**Data provided**
----
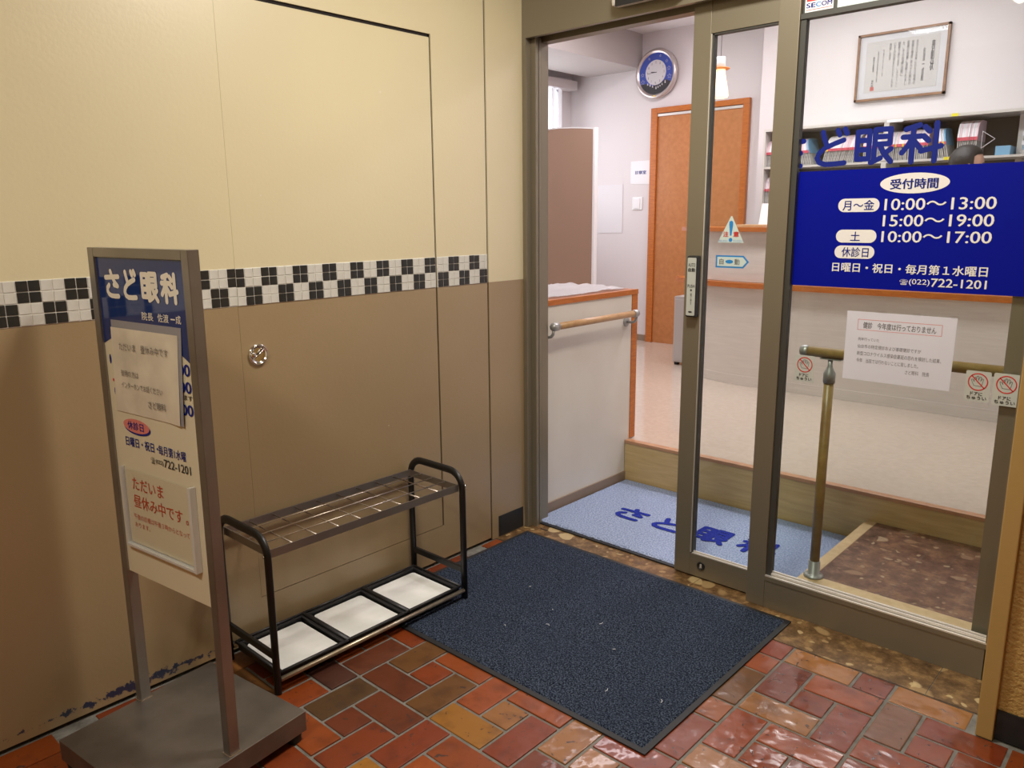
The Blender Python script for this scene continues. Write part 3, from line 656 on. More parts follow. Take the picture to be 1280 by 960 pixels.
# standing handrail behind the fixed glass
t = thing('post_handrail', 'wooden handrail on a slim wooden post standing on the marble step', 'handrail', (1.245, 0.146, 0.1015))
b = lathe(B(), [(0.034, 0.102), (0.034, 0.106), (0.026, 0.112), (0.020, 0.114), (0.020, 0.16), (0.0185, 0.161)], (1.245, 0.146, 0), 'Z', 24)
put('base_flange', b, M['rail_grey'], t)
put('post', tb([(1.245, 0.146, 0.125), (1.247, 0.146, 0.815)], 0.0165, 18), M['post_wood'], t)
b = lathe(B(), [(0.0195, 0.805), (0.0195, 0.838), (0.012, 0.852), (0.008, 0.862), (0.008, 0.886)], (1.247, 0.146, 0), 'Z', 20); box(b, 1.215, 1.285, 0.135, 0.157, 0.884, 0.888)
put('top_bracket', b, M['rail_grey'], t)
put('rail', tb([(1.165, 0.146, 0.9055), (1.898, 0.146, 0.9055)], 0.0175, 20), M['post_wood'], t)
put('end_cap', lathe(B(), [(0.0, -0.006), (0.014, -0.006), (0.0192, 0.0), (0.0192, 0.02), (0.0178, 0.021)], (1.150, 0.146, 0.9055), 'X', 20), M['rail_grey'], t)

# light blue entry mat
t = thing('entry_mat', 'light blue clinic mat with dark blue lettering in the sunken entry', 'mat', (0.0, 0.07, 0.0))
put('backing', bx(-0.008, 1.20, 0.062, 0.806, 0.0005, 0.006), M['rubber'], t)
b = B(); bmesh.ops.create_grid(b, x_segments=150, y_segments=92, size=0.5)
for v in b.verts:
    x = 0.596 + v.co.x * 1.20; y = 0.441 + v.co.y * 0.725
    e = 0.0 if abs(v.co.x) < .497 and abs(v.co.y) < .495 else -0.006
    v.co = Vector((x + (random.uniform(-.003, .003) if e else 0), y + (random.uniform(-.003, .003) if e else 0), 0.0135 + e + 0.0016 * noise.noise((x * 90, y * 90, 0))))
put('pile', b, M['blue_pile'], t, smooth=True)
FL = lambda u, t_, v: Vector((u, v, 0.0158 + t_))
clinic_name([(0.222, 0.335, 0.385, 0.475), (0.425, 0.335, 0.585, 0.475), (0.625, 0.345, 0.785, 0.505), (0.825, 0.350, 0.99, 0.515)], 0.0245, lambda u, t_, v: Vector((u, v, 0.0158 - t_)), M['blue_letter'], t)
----
**Stated goal**
Transcribe all of the material exactly, leaving out whatever pictures it contains.

**Exercise answer**
The Blender Python script for this scene continues. Write part 3, from line 656 on. More parts follow. Take the picture to be 1280 by 960 pixels.
# standing handrail behind the fixed glass
t = thing('post_handrail', 'wooden handrail on a slim wooden post standing on the marble step', 'handrail', (1.245, 0.146, 0.1015))
b = lathe(B(), [(0.034, 0.102), (0.034, 0.106), (0.026, 0.112), (0.020, 0.114), (0.020, 0.16), (0.0185, 0.161)], (1.245, 0.146, 0), 'Z', 24)
put('base_flange', b, M['rail_grey'], t)
put('post', tb([(1.245, 0.146, 0.125), (1.247, 0.146, 0.815)], 0.0165, 18), M['post_wood'], t)
b = lathe(B(), [(0.0195, 0.805), (0.0195, 0.838), (0.012, 0.852), (0.008, 0.862), (0.008, 0.886)], (1.247, 0.146, 0), 'Z', 20); box(b, 1.215, 1.285, 0.135, 0.157, 0.884, 0.888)
put('top_bracket', b, M['rail_grey'], t)
put('rail', tb([(1.165, 0.146, 0.9055), (1.898, 0.146, 0.9055)], 0.0175, 20), M['post_wood'], t)
put('end_cap', lathe(B(), [(0.0, -0.006), (0.014, -0.006), (0.0192, 0.0), (0.0192, 0.02), (0.0178, 0.021)], (1.150, 0.146, 0.9055), 'X', 20), M['rail_grey'], t)

# light blue entry mat
t = thing('entry_mat', 'light blue clinic mat with dark blue lettering in the sunken entry', 'mat', (0.0, 0.07, 0.0))
put('backing', bx(-0.008, 1.20, 0.062, 0.806, 0.0005, 0.006), M['rubber'], t)
b = B(); bmesh.ops.create_grid(b, x_segments=150, y_segments=92, size=0.5)
for v in b.verts:
    x = 0.596 + v.co.x * 1.20; y = 0.441 + v.co.y * 0.725
    e = 0.0 if abs(v.co.x) < .497 and abs(v.co.y) < .495 else -0.006
    v.co = Vector((x + (random.uniform(-.003, .003) if e else 0), y + (random.uniform(-.003, .003) if e else 0), 0.0135 + e + 0.0016 * noise.noise((x * 90, y * 90, 0))))
put('pile', b, M['blue_pile'], t, smooth=True)
FL = lambda u, t_, v: Vector((u, v, 0.0158 + t_))
clinic_name([(0.222, 0.335, 0.385, 0.475), (0.425, 0.335, 0.585, 0.475), (0.625, 0.345, 0.785, 0.505), (0.825, 0.350, 0.99, 0.515)], 0.0245, lambda u, t_, v: Vector((u, v, 0.0158 - t_)), M['blue_letter'], t)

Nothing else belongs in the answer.